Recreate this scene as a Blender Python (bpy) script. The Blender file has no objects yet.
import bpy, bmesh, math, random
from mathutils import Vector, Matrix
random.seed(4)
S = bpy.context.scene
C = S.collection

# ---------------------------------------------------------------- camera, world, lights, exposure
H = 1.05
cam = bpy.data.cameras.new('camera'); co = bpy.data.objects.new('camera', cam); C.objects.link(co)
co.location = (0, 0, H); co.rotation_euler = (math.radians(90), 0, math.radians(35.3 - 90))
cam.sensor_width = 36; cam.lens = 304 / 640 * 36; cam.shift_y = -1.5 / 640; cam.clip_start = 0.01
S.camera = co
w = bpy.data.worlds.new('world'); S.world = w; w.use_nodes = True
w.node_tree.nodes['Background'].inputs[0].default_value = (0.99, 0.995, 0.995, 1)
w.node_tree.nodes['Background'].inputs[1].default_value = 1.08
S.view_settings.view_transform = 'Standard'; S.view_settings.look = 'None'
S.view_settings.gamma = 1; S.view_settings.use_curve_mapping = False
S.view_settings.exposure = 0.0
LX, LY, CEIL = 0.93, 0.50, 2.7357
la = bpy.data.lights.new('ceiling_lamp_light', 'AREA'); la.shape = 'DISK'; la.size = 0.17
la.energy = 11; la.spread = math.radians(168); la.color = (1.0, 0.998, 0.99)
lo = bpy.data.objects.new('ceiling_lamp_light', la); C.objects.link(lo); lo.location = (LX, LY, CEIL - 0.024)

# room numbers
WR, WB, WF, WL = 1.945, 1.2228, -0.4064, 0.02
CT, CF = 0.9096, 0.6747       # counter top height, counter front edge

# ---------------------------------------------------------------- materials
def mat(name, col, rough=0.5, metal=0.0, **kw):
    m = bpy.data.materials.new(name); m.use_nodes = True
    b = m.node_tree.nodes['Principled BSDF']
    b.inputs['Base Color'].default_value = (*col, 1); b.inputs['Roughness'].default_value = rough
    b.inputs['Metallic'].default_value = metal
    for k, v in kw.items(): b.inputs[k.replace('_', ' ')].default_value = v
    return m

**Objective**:
Extract every line containing the string "scene" from the material.

**Response to this task**:
Recreate this scene as a Blender Python (bpy) script. The Blender file has no objects yet.
S = bpy.context.scene